(What the task requires):
Find all lines in the listing that include the word "objects", then copy them.
━━━
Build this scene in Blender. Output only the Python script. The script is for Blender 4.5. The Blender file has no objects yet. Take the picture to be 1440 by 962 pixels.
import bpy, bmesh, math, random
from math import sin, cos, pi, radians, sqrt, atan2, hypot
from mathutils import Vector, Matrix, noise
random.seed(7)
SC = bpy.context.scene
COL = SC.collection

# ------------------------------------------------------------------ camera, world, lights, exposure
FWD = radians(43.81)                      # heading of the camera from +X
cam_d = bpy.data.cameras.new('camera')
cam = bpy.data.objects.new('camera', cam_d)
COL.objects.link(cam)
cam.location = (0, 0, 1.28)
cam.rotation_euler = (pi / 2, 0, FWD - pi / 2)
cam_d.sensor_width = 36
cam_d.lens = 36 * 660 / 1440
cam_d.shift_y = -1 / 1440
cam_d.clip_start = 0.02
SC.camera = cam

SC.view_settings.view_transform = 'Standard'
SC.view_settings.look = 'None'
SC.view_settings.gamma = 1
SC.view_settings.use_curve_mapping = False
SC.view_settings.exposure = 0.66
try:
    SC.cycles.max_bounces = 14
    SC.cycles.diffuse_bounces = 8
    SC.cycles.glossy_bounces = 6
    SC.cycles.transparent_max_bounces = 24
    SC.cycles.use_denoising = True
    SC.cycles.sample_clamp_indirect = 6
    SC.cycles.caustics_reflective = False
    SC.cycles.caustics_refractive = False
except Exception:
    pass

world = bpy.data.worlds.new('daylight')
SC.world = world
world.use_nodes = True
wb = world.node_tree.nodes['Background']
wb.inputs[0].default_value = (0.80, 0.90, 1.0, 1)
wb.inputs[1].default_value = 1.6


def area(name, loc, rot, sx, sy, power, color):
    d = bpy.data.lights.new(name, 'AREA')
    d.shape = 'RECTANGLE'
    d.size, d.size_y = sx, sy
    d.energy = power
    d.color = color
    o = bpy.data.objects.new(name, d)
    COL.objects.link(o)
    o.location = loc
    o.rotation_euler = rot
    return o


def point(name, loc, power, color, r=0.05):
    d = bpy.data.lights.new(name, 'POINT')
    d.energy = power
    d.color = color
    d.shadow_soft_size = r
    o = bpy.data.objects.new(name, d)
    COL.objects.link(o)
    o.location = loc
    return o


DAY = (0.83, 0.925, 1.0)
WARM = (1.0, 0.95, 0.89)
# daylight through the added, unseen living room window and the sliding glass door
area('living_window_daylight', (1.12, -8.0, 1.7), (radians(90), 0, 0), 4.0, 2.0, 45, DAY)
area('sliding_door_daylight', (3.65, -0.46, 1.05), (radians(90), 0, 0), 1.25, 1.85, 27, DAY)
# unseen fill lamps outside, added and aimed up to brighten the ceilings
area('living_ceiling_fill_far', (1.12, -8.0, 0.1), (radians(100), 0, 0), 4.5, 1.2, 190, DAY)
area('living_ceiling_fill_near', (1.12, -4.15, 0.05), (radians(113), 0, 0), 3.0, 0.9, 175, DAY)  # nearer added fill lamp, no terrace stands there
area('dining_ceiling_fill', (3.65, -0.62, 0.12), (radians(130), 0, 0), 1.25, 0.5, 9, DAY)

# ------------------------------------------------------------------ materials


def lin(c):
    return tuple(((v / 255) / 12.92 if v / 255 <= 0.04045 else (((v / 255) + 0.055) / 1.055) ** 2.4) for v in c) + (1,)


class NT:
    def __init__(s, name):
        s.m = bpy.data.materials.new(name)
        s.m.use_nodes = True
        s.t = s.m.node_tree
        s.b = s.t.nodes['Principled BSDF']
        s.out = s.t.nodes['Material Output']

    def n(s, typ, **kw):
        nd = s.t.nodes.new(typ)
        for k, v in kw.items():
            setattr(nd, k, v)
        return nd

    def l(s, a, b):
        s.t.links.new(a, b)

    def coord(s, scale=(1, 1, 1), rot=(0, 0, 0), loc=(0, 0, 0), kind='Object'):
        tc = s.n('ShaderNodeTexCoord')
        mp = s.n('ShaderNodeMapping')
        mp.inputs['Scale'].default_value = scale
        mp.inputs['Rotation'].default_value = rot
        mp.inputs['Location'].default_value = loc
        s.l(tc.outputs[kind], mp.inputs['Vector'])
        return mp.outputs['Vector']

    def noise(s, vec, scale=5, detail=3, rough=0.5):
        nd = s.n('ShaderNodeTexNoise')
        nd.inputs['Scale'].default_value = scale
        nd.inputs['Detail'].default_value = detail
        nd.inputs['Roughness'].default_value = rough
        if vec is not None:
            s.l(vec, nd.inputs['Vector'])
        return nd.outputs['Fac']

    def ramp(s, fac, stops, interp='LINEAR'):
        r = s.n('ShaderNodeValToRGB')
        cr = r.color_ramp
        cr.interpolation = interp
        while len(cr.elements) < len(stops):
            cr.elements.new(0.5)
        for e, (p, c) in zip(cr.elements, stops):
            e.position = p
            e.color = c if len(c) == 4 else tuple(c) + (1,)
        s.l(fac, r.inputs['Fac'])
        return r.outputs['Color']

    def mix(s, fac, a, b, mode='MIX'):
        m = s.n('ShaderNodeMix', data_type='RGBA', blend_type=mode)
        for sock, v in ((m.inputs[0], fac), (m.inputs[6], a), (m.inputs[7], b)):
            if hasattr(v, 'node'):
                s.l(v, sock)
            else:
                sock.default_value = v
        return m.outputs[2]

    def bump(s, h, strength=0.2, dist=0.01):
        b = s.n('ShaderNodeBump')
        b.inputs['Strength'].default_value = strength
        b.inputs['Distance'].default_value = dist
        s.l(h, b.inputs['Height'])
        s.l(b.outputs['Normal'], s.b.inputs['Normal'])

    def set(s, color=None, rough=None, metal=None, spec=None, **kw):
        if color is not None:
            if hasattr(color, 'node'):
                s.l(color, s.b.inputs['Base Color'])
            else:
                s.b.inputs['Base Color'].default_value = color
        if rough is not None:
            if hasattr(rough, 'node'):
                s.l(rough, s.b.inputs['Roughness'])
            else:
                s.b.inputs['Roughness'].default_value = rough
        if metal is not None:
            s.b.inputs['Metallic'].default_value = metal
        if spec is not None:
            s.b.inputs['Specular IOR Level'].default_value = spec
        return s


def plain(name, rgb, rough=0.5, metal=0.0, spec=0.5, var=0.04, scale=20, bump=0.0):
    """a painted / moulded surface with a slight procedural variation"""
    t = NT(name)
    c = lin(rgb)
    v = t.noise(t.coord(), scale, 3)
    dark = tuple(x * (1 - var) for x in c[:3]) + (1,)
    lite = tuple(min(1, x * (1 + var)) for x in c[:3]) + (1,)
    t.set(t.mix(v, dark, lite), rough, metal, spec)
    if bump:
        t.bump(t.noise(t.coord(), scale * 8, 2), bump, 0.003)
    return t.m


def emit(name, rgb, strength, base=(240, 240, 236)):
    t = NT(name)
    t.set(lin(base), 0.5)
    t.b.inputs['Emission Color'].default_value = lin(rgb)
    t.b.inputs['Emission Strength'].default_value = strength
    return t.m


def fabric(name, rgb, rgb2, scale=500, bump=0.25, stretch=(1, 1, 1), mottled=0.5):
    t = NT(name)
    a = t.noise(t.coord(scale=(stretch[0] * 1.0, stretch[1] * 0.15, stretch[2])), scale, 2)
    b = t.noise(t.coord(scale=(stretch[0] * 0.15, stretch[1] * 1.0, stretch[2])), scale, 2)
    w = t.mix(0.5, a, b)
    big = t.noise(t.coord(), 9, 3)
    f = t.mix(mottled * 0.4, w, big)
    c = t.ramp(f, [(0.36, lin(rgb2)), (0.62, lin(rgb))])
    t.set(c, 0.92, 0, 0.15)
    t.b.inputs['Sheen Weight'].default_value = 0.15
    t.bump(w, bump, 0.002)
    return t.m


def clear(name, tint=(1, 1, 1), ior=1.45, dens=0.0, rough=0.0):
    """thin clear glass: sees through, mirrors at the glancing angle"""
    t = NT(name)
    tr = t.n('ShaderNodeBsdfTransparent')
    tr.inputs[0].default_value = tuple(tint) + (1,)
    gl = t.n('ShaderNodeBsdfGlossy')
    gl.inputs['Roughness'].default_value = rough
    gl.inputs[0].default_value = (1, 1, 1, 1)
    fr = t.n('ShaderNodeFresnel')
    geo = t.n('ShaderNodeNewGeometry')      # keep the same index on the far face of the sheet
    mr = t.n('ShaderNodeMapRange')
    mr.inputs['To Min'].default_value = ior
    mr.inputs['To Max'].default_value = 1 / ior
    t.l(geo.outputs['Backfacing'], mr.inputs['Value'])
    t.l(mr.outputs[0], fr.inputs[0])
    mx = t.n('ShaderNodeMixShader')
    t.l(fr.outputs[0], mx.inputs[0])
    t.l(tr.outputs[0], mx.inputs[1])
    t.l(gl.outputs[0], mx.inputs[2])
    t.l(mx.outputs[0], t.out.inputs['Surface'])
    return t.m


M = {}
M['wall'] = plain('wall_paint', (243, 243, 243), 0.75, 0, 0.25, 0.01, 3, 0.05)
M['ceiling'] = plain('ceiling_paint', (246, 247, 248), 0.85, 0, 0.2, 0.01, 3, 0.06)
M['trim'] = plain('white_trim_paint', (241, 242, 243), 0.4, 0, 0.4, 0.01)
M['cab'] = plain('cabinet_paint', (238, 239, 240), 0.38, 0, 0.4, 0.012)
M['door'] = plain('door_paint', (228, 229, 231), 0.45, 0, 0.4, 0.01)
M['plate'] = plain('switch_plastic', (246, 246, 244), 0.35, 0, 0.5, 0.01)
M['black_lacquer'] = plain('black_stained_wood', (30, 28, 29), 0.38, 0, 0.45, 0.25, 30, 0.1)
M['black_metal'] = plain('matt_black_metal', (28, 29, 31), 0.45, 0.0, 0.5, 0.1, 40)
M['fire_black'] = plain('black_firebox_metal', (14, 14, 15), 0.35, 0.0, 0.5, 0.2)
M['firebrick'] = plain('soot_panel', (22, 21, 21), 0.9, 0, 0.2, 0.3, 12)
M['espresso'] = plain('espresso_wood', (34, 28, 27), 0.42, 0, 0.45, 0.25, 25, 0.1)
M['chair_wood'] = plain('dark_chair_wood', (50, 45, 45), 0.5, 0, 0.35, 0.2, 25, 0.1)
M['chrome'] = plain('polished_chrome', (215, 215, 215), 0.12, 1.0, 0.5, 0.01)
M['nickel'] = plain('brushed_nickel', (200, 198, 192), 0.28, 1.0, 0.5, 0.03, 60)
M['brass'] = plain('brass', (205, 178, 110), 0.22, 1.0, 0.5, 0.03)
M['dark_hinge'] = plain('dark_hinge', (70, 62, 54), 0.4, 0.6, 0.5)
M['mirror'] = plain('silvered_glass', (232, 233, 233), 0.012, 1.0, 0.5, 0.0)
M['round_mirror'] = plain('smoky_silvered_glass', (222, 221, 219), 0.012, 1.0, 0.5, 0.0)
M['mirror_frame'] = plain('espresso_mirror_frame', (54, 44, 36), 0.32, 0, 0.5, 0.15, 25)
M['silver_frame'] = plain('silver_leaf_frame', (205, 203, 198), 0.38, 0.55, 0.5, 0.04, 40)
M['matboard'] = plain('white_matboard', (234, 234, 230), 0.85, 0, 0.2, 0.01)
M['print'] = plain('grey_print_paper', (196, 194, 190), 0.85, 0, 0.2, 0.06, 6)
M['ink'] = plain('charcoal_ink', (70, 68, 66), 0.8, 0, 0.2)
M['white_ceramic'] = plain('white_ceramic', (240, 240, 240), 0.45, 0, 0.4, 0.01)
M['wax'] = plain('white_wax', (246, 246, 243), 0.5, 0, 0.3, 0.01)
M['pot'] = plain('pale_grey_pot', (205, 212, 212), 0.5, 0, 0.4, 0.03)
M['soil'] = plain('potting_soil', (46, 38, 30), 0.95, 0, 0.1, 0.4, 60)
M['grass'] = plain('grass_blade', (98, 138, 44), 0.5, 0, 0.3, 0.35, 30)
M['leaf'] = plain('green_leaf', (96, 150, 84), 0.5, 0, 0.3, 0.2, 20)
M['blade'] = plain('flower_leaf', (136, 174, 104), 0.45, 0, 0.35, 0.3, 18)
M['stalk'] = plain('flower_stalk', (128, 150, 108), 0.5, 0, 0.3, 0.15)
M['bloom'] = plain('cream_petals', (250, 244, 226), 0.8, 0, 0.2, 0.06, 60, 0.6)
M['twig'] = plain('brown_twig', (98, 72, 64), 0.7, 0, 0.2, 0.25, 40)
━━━
(Exercise result):
Build this scene in Blender. Output only the Python script. The script is for Blender 4.5. The Blender file has no objects yet. Take the picture to be 1440 by 962 pixels.
cam = bpy.data.objects.new('camera', cam_d)
COL.objects.link(cam)
    o = bpy.data.objects.new(name, d)
    COL.objects.link(o)
    o = bpy.data.objects.new(name, d)
    COL.objects.link(o)